Permian Operators Colgate, Centennial to Combine in $7 Billion Merger

Colgate Energy agreed on May 19 to combine with Centennial Resource Development Inc., squashing recent rumors that Colgate was seeking an IPO.

The $7 billion “merger of equals transaction” will create the largest pure-play E&P company in the Delaware Basin of the Permian with approximately 180,000 net leasehold acres and 135,000 boe/d of current production.

“This transformative combination significantly increases scale and drives accretion across all our key financial and operating metrics. Colgate’s complementary, high-margin assets are a natural fit for Centennial, creating the largest pure-play E&P company in the Delaware Basin,” Centennial CEO Sean Smith commented in a joint company release.

“Importantly,” Smith added, “the combined company is expected to provide shareholders with an accelerated capital return program through a fixed dividend coupled with a share repurchase plan.”

Colgate Energy is a privately held independent based in Midland, Texas, and founded in 2015 that has played the long game in acquisitions, with roughly $1 billion in announced deals in the past four years. Backed by Pearl Energy Investments and NGP, Colgate, however, was reported to be considering an IPO last December that sources said would value the company at around $4 billion. 

Meanwhile, Centennial Resource Development is a Denver-based independent that went public in 2016 following its merger with Silver Run Acquisition Corp., a blank-check company led by industry icon Mark Papa who would go on to lead Centennial until his retirement in 2020.

Upon closing, the combined company will have over 15-years of drilling inventory, assuming its current drilling pace, the companies expect will generate over $1 billion of free cash flow in 2023 at current strip prices.

The merger values Colgate at about $3.9 billion and consists of 269.3 million shares of Centennial stock, $525 million of cash and the assumption of about $1.4 billion of Colgate’s outstanding net debt.

The cash consideration and the repayment of Colgate’s outstanding credit facility borrowings at closing are expected to be funded with cash on hand and borrowings under an upsized revolving credit facility. Further, the combined company’s net debt-to-LTM EBITDAX ratio at closing to be approximately 1.0x, given existing cash balances and interim free cash flow.

The combined company will be headquartered in Midland and led by Colgate co-founders Will Hickey and James Walter as co-CEOs. The remaining key positions will be filled by representatives from both companies, according to the release. Centennial CEO Smith will serve as executive chair of the board of directors of the newly combined business.

The combined company will also operate under a new name and stock ticker symbol, which are expected to be announced prior to closing.

Commenting on the transaction, Hickey said: “The Colgate and Centennial teams have each demonstrated a track record of execution through the years, and we are excited to assume leadership roles in the new company to build upon that success and guide the next phase of value creation. Both companies have established strong financial and operational cultures, and we expect the combined company will be a top-tier, low-cost operator that is able to deliver better margins and shareholder returns.”
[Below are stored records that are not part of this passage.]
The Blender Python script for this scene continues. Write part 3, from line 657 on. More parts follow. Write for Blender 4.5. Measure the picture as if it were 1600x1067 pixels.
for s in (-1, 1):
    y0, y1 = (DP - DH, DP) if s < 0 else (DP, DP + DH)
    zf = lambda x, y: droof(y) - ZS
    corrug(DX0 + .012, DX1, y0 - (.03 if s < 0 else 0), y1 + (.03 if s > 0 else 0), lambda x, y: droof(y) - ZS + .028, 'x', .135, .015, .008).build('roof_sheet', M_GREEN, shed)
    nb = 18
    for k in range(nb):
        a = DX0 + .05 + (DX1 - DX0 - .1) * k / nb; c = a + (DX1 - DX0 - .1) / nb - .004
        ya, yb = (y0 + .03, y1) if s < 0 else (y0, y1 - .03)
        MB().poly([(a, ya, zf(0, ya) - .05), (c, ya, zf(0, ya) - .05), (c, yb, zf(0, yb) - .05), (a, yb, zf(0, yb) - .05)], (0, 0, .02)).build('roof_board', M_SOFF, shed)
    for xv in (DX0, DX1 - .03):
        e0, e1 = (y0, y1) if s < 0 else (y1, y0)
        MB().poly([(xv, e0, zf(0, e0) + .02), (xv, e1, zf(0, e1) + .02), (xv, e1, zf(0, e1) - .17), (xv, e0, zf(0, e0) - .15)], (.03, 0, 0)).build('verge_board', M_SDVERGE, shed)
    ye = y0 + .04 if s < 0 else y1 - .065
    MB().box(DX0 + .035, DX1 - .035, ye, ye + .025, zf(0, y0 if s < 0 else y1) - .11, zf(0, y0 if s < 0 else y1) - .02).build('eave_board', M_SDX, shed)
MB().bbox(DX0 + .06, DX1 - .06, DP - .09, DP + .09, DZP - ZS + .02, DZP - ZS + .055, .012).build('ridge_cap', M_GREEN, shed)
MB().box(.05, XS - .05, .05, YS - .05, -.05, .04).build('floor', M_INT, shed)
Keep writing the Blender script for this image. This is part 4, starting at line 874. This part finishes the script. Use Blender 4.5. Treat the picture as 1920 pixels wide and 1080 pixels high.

“The merger of Colgate and Centennial is compelling from a financial, operational and strategic standpoint, establishing a leading Permian Basin independent,” Walter added. “We believe the pro forma company is positioned to maximize returns for our new investor base, with our combined management team bringing a track record of operational excellence and strategic value creation. Management’s significant ownership in the combined company should give investors confidence that long-term value creation will always be our top priority.”

Upon closing, the combined company will have one of the largest management ownership interests of any public E&P company, according to the release, with the management team owning approximately 12% of the pro forma total shares outstanding. The companies expect that this will result in a higher focus on increasing shareholder value.

Existing Centennial shareholders are expected to own approximately 53% of the combined company, and existing Colgate owners will own approximately 47% of the combined company.

Following the merger, Centennial’s board of directors will be expanded to 11 directors. In addition of Smith, Hickey, Walter plus six independent directors, the new Centennial board will include Robert Tichio, partner of Riverstone Holdings LLC—Centennial’s largest shareholder, and William Quinn, founder and managing partner of Pearl.

“Centennial and Colgate are a clear strategic fit, combining two complementary acreage footprints in the core of the Delaware Basin,” Quinn commented in the release. “We are firm believers in the combined management team and their strategy, and we look forward to creating additional long-term value for stakeholders.”

The closing of the merger is subject to customary closing conditions, including approval by Centennial shareholders and regulatory approvals.

Citi is financial adviser and Latham & Watkins LLP is legal adviser to Centennial for the transaction. Credit Suisse Securities (USA) LLC and Jefferies LLC are financial advisers and Kirkland & Ellis LLP is legal adviser to Colgate.